The lack of opportunity for black and mixed race youth in South Africa contributed to Trevor’s own post high school engagement in petty crime, hustling to pirate CDs and grifting payday loans in the ghettos of Soweto. Though he lived a subsistence existence in an oppressive apartheid country, Noah’s writing does seethe with hostility nor attempt to elicit pity. It is paradoxically warm, funny and accessible. Noah balances the gritty details of life in the slums of Soweto with the abundant love, care and resourceful determination of his mother deployed to provide pleasures for him that were free for the taking–saving for a car to allow them to take drives into the countryside (when petrol was obtainable) to visit parks and libraries, scouring castaway piles for free books, reading daily from the Bible, attending multiple churches and soaking up the language and music of several faith traditions, and enjoying the privilege of an education.In Born a Crime, Noah expresses gratitude for his family, his friends and above all, his mother’s love and devotion to him.

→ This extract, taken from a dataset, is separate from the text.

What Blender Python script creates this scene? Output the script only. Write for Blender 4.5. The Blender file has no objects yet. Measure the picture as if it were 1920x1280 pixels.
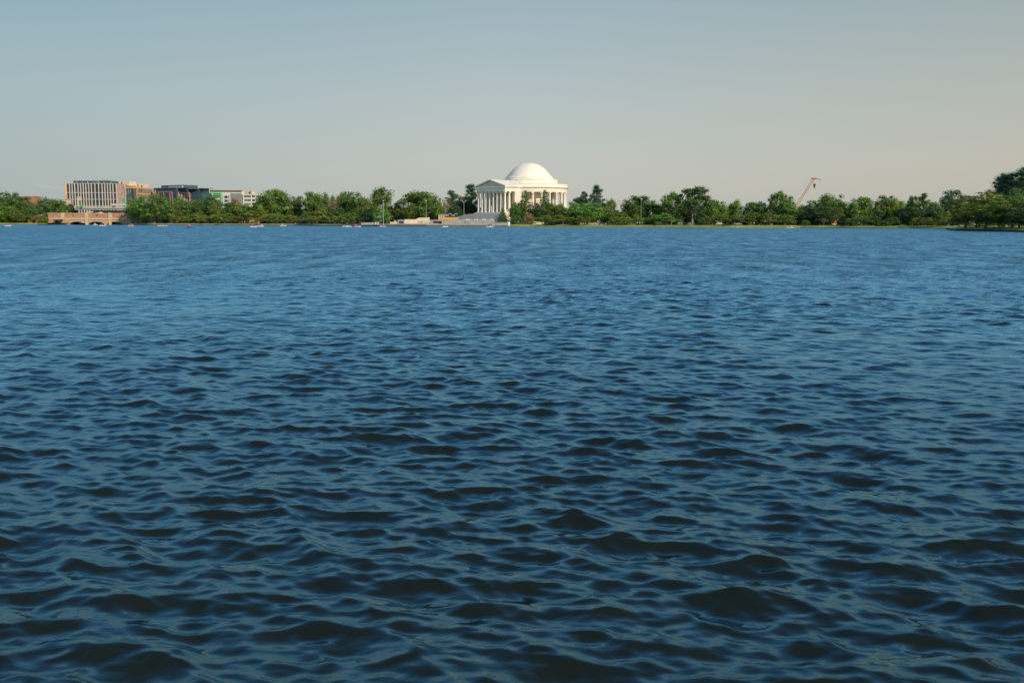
import bpy, bmesh, math, random
import numpy as np
from mathutils import Vector, Matrix, Euler

R = math.radians
sc = bpy.context.scene
col = sc.collection

# ------------------------------------------------------------------ camera
FPX = 1867.0                      # focal length in pixels of the 1920 px wide photograph
CAMZ = 2.5
PITCH = math.atan((640 - 417.0) / FPX)
ROLL = 0.0022
cam_d = bpy.data.cameras.new("camera"); cam = bpy.data.objects.new("camera", cam_d); col.objects.link(cam)
cam_d.sensor_width = 36.0; cam_d.lens = 36.0 * FPX / 1920.0
cam_d.clip_start = 0.1; cam_d.clip_end = 20000
CR = Euler((math.pi / 2 - PITCH, 0, 0)).to_matrix() @ Matrix.Rotation(ROLL, 3, 'Z')
cam.matrix_world = Matrix.Translation((0, 0, CAMZ)) @ CR.to_4x4()
cam_d.dof.use_dof = True; cam_d.dof.focus_distance = 90; cam_d.dof.aperture_fstop = 3.6
sc.camera = cam

# ------------------------------------------------------------------ sun and sky
SUN_AZ, SUN_EL = 140.0, 28.0      # degrees clockwise from the viewing direction, degrees up
sd = Vector((math.sin(R(SUN_AZ)) * math.cos(R(SUN_EL)), math.cos(R(SUN_AZ)) * math.cos(R(SUN_EL)), math.sin(R(SUN_EL))))
sl = bpy.data.lights.new("sun", 'SUN'); sl.energy = 4.1; sl.angle = R(0.5); sl.color = (1.0, 0.86, 0.66)
so = bpy.data.objects.new("sun", sl); col.objects.link(so)
so.rotation_euler = (-sd).to_track_quat('-Z', 'Y').to_euler(); so.location = sd * 300

def s2l(c):
    return tuple((x / 12.92 if x <= 0.04045 else ((x + 0.055) / 1.055) ** 2.4) for x in c)
def hx(h):
    return s2l([int(h[i:i + 2], 16) / 255 for i in (0, 2, 4)]) + (1.0,)

w = bpy.data.worlds.new("World"); sc.world = w; w.use_nodes = True
nt = w.node_tree; nt.nodes.clear()
def N(t, **k):
    n = nt.nodes.new(t)
    for a, b in k.items(): setattr(n, a, b)
    return n
out = N('ShaderNodeOutputWorld'); bg = N('ShaderNodeBackground')
sky = N('ShaderNodeTexSky'); sky.sky_type = 'NISHITA'; sky.sun_disc = False
sky.sun_elevation = R(SUN_EL); sky.sun_rotation = R(SUN_AZ); sky.dust_density = 2.0
tc = N('ShaderNodeTexCoord'); sep = N('ShaderNodeSeparateXYZ')
nt.links.new(tc.outputs['Generated'], sep.inputs[0])
def ramp(stops, inp):
    r = N('ShaderNodeValToRGB'); r.color_ramp.interpolation = 'B_SPLINE' if False else 'EASE'
    els = r.color_ramp.elements
    while len(els) < len(stops): els.new(0.5)
    for e, (p, c) in zip(els, stops): e.position = p; e.color = c
    r.color_ramp.interpolation = 'LINEAR'
    nt.links.new(inp, r.inputs[0]); return r
# elevation (sine) -> colour of the air; hazy warm at the horizon, deep blue overhead
r1 = ramp(SKY_C := [(0.0, hx('c2c2b8')), (0.05, hx('c0c2bb')), (0.12, hx('b3bebd')), (0.225, hx('98b0b8')), (0.275, (.48,.78,.95,1)), (0.37, (.25,.60,.98,1)), (0.52, (.12,.38,.74,1)), (0.78, (.045,.16,.34,1))], sep.outputs[2])
r2 = ramp([(0.0, hx('bebab0')), (0.06, hx('bfbcb0')), (0.12, hx('b4b7ae')), (0.225, hx('97aaac')), (0.275, (.48,.78,.95,1)), (0.37, (.25,.60,.98,1)), (0.52, (.12,.38,.74,1)), (0.78, (.045,.16,.34,1))], sep.outputs[2])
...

Noah’s memoir delivers more than just his childhood origin story. He provides the reader with an inside look at the impact of apartheid on generations of South Africans. He peels back the curtain of horror and shows how institutional oppression, racism and segregation resulted in lasting poverty and robbed generations of black and mixed race South African citizens of opportunity. It stressed families to breaking points, deployed and fostered violence, and deprived generations of education, forever altering their economic stability and futures. By including significant background about the history, laws and cultural norms of South Africa, and with his gift for wit and humor, Noah allows the reader to enter this momentous period of history in a personal, accessible, and forgiving manner. In so doing, he educates us all.